Canadian financial sector giant Bank of Nova Scotia, better known as Scotiabank, has unveiled a $241 million plan to expand operations in four Latin American countries, including Mexico, Chile, Colombia, and Peru.
With millions of people in the region still lacking bank accounts, Latin America offers great growth prospects, said Dieter Jentsch, the firm’s group head of international banking, at an investor conference in Mexico. By contrast, the Canadian banking market is almost saturated, reaching a point where banks are shutting down rural branches as mobile banking continues to grow in popularity.
Over the past two years, the Toronto-based lender has made several acquisitions in the region, including the purchase of credit cards and consumer loans in Chile and Citigroup’s retail bank branches in Peru, Panama, and Costa Rica. In 2012, it picked up a 51% stake in Colombia’s Banco Colpatria.
The bank has also set aside a large sum of money to revitalize its banking platforms and offer digital banking services, particularly in Mexico, a country where Scotiabank already controls nearly 6% of the market share.
For the entire Pacific Alliance region, the company is targeting 9%–11% earnings growth on a compound annual growth rate basis over the next three to five years, according to Reuters. The four Latin American countries contributed $761 million to the bank’s earnings in 2015.
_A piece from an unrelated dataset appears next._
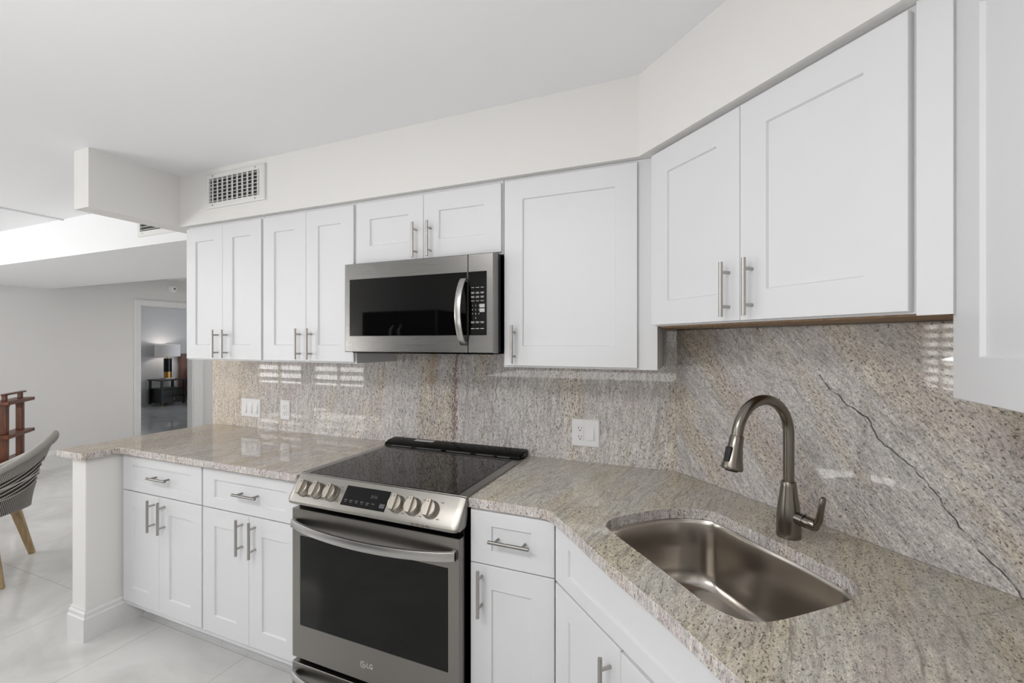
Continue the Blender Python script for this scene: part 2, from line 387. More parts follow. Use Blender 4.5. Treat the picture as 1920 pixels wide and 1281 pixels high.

Going by Jentsch’s speech, Scotiabank wants to become number-one lender in Mexico. The bank is hopeful that Peru will accelerate its credit cards and payments business and add millions of customers to its roaster of clients in the years to come. In Colombia, the bank wants to sign up new customers by offering a wide verity of financial services.
This is not the first time Scotiabank has talked of expanding operations in Latin America. The bank expressed the same desire last year, and independent analysts have heralded the region’s expanding middle class as the main draw for global financial service firms.
The bank already employs thousands of people across Latin America. In Chile alone, there are more than 4,000 people working for Scotiabank.